[WRITTEN INSTRUCTION]
Using the data below, copy each line that includes the word "operation".

[DATA LINES]
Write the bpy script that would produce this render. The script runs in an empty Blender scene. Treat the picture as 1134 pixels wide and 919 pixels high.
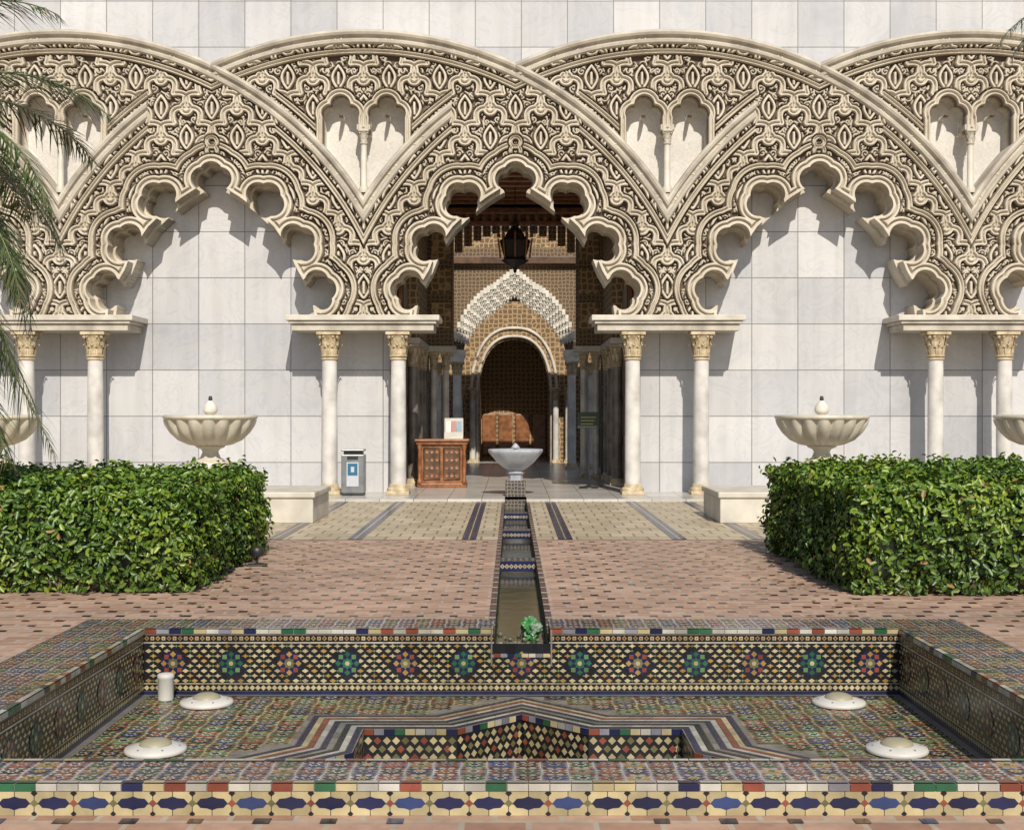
import bpy, bmesh, math, random
import numpy as np
from mathutils import Vector, Matrix, geometry
from mathutils import noise as mn
random.seed(7); rng=np.random.default_rng(7)
D=bpy.data; SC=bpy.context.scene; COL=SC.collection
SC.view_settings.view_transform='Standard'; SC.view_settings.look='None'; SC.view_settings.exposure=0
PX=59.4; FY=25.26
def zz(v): return 1.6-(v-455)/PX
# ---------------------------------------------------------------- materials
def newmat(name):
    m=D.materials.new(name); m.use_nodes=True; nt=m.node_tree
    return m,nt,nt.nodes['Principled BSDF']
def N(nt,t,**kw):
    n=nt.nodes.new(t)
    for k,v in kw.items(): setattr(n,k,v)
    return n
def mix(nt,fac,a,b,bt='MIX'):
    n=N(nt,'ShaderNodeMix',data_type='RGBA',blend_type=bt)
    for i,x in ((0,fac),(6,a),(7,b)):
        if isinstance(x,(int,float)): n.inputs[i].default_value=x
        elif isinstance(x,tuple): n.inputs[i].default_value=x if len(x)==4 else (*x,1)
        else: nt.links.new(x,n.inputs[i])
    return n.outputs[2]
def noise(nt,scale,detail=4,vec=None,rough=.55,dist=0):
    n=N(nt,'ShaderNodeTexNoise'); n.inputs['Scale'].default_value=scale; n.inputs['Detail'].default_value=detail
    n.inputs['Roughness'].default_value=rough; n.inputs['Distortion'].default_value=dist
    if vec is None:
        vec=N(nt,'ShaderNodeTexCoord').outputs['Object']
    nt.links.new(vec,n.inputs['Vector']); return n.outputs['Fac']
def ramp(nt,fac,stops):
    n=N(nt,'ShaderNodeValToRGB'); e=n.color_ramp.elements
    while len(e)<len(stops): e.new(.5)
    for el,(p,c) in zip(e,stops): el.position=p; el.color=(*c,1) if len(c)==3 else c
    nt.links.new(fac,n.inputs[0]); return n.outputs[0]
def bump(nt,b,h,strength=.3,dist=.02):
    n=N(nt,'ShaderNodeBump'); n.inputs['Strength'].default_value=strength; n.inputs['Distance'].default_value=dist
    nt.links.new(h,n.inputs['Height']); nt.links.new(n.outputs[0],b.inputs['Normal'])
def simple(name,c1,c2,scale=6,rough=.6,bs=.15,metal=0,bscale=None):
    m,nt,b=newmat(name)
    f=noise(nt,scale,5)
    r=ramp(nt,f,[(.35,c1),(.65,c2)])
    nt.links.new(r,b.inputs['Base Color']); b.inputs['Roughness'].default_value=rough; b.inputs['Metallic'].default_value=metal
    if bs>0: bump(nt,b,noise(nt,bscale or scale*6,4),bs,.01)
    return m
def colmat(name,rough=.35,var=.25,bs=.1,scale=9):
    m,nt,b=newmat(name)
    a=N(nt,'ShaderNodeVertexColor',layer_name='Col')
    f=noise(nt,scale,5)
    v=ramp(nt,f,[(.3,(1-var,)*3),(.7,(1.0,)*3)])
    c=mix(nt,1.0,a.outputs[0],v,'MULTIPLY')
    if var>.2:
        g=ramp(nt,noise(nt,1.3,5),[(.3,(.72,.69,.62)),(.65,(1,1,1))]); c=mix(nt,1.0,c,g,'MULTIPLY')
    nt.links.new(c,b.inputs['Base Color']); b.inputs['Roughness'].default_value=rough
    if bs: bump(nt,b,noise(nt,scale*8,3),bs,.005)
    return m
def marble_wall():
    m,nt,b=newmat('marble_panels')
    tc=N(nt,'ShaderNodeTexCoord'); s=N(nt,'ShaderNodeSeparateXYZ'); nt.links.new(tc.outputs['Object'],s.inputs[0])
    c=N(nt,'ShaderNodeCombineXYZ')
    ax=N(nt,'ShaderNodeMath',operation='ADD'); ax.inputs[1].default_value=8.85*3-.115; nt.links.new(s.outputs[0],ax.inputs[0])
    az=N(nt,'ShaderNodeMath',operation='ADD'); az.inputs[1].default_value=.885-.611; nt.links.new(s.outputs[2],az.inputs[0])
    nt.links.new(ax.outputs[0],c.inputs[0]); nt.links.new(az.outputs[0],c.inputs[1])
    br=N(nt,'ShaderNodeTexBrick'); br.offset=0; br.squash=1
    for k,v in (('Scale',1),('Mortar Size',.008),('Mortar Smooth',.1),('Bias',-.05),('Brick Width',.885),('Row Height',.885)): br.inputs[k].default_value=v
    br.inputs['Color1'].default_value=(.46,.462,.475,1); br.inputs['Color2'].default_value=(.62,.61,.60,1); br.inputs['Mortar'].default_value=(.20,.19,.18,1)
    nt.links.new(c.outputs[0],br.inputs['Vector'])
    f=noise(nt,1.3,7,dist=1.6)
    v=ramp(nt,f,[(.3,(.88,.89,.91)),(.485,(1,1,1)),(.515,(.90,.905,.92)),(.545,(1,1,1)),(.8,(.98,.95,.90))])
    c2=mix(nt,1,br.outputs[0],v,'MULTIPLY')
    g=ramp(nt,noise(nt,.5,3),[(.3,(.86,.86,.87)),(.7,(1,1,1))])
    c3=mix(nt,1,c2,g,'MULTIPLY')
    mp=N(nt,'ShaderNodeMapping'); mp.inputs['Scale'].default_value=(5,5,.35); nt.links.new(tc.outputs['Object'],mp.inputs[0])
    st=ramp(nt,noise(nt,1,5,mp.outputs[0]),[(.35,(.86,.85,.83)),(.55,(1,1,1))])
    c3=mix(nt,.55,c3,mix(nt,1,c3,st,'MULTIPLY'))
    nt.links.new(c3,b.inputs['Base Color']); b.inputs['Roughness'].default_value=.38
    inv=N(nt,'ShaderNodeMath',operation='SUBTRACT'); inv.inputs[0].default_value=1; nt.links.new(br.outputs['Fac'],inv.inputs[1])
    bump(nt,b,inv.outputs[0],.5,.01)
    return m
def brick_ground(name,c1,c2,mort,w,h,ms,off=.5,var=.3,rough=.7,bs=.4):
    m,nt,b=newmat(name)
    tc=N(nt,'ShaderNodeTexCoord')
    mp=N(nt,'ShaderNodeMapping'); mp.inputs['Location'].default_value=(100*w,100*h,0); nt.links.new(tc.outputs['Object'],mp.inputs[0])
    br=N(nt,'ShaderNodeTexBrick'); br.offset=off
    for k,v in (('Scale',1),('Mortar Size',ms),('Mortar Smooth',.1),('Bias',0),('Brick Width',w),('Row Height',h)): br.inputs[k].default_value=v
    br.inputs['Color1'].default_value=(*c1,1); br.inputs['Color2'].default_value=(*c2,1); br.inputs['Mortar'].default_value=(*mort,1)
    nt.links.new(mp.outputs[0],br.inputs['Vector'])
    v=ramp(nt,noise(nt,1.1,6),[(.3,(1-var,)*3),(.7,(1,1,1))])
    v2=ramp(nt,noise(nt,14,4),[(.3,(1-var*.8,)*3),(.7,(1,1,1))])
    c=mix(nt,1,mix(nt,1,br.outputs[0],v,'MULTIPLY'),v2,'MULTIPLY')
    nt.links.new(c,b.inputs['Base Color']); b.inputs['Roughness'].default_value=rough
    inv=N(nt,'ShaderNodeMath',operation='SUBTRACT'); inv.inputs[0].default_value=1; nt.links.new(br.outputs['Fac'],inv.inputs[1])
    bump(nt,b,inv.outputs[0],bs,.008)
    return m
def relief_mat():
    m,nt,b=newmat('carved_stone')
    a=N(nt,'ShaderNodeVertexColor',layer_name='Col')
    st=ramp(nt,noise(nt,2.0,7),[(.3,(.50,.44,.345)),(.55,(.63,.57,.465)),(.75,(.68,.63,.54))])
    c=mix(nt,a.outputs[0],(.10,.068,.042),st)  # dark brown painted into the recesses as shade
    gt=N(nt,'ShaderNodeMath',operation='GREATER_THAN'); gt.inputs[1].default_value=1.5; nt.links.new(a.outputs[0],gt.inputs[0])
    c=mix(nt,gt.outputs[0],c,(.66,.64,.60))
    c2=mix(nt,1,c,ramp(nt,noise(nt,30,4),[(.3,(.82,.81,.79)),(.65,(1,1,1))]),'MULTIPLY')
    c2=mix(nt,1,c2,ramp(nt,noise(nt,.8,4),[(.3,(.84,.82,.79)),(.6,(1,1,1))]),'MULTIPLY')
    nt.links.new(c2,b.inputs['Base Color']); b.inputs['Roughness'].default_value=.75
    bump(nt,b,noise(nt,60,3),.2,.006)
    return m
M={}
M['relief']=relief_mat()
M['stone']=simple('cream_stone',(.31,.275,.225),(.54,.495,.41),2.2,.7,.3)
M['stone2']=simple('pale_stone',(.46,.42,.35),(.62,.58,.50),2.5,.6,.2)
M['lace']=simple('white_plaster',(.58,.54,.46),(.74,.70,.62),6,.6,.2)
M['cap']=simple('capital_stone',(.36,.27,.15),(.60,.50,.34),9,.6,.3)
M['marble']=simple('column_marble',(.42,.40,.37),(.66,.63,.59),2.6,.32,.05)
M['wall']=marble_wall()
M['bowl']=simple('bowl_marble',(.46,.42,.33),(.62,.57,.47),3,.35,.06)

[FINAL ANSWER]
    ax=N(nt,'ShaderNodeMath',operation='ADD'); ax.inputs[1].default_value=8.85*3-.115; nt.links.new(s.outputs[0],ax.inputs[0])
    az=N(nt,'ShaderNodeMath',operation='ADD'); az.inputs[1].default_value=.885-.611; nt.links.new(s.outputs[2],az.inputs[0])
    inv=N(nt,'ShaderNodeMath',operation='SUBTRACT'); inv.inputs[0].default_value=1; nt.links.new(br.outputs['Fac'],inv.inputs[1])
    inv=N(nt,'ShaderNodeMath',operation='SUBTRACT'); inv.inputs[0].default_value=1; nt.links.new(br.outputs['Fac'],inv.inputs[1])
    gt=N(nt,'ShaderNodeMath',operation='GREATER_THAN'); gt.inputs[1].default_value=1.5; nt.links.new(a.outputs[0],gt.inputs[0])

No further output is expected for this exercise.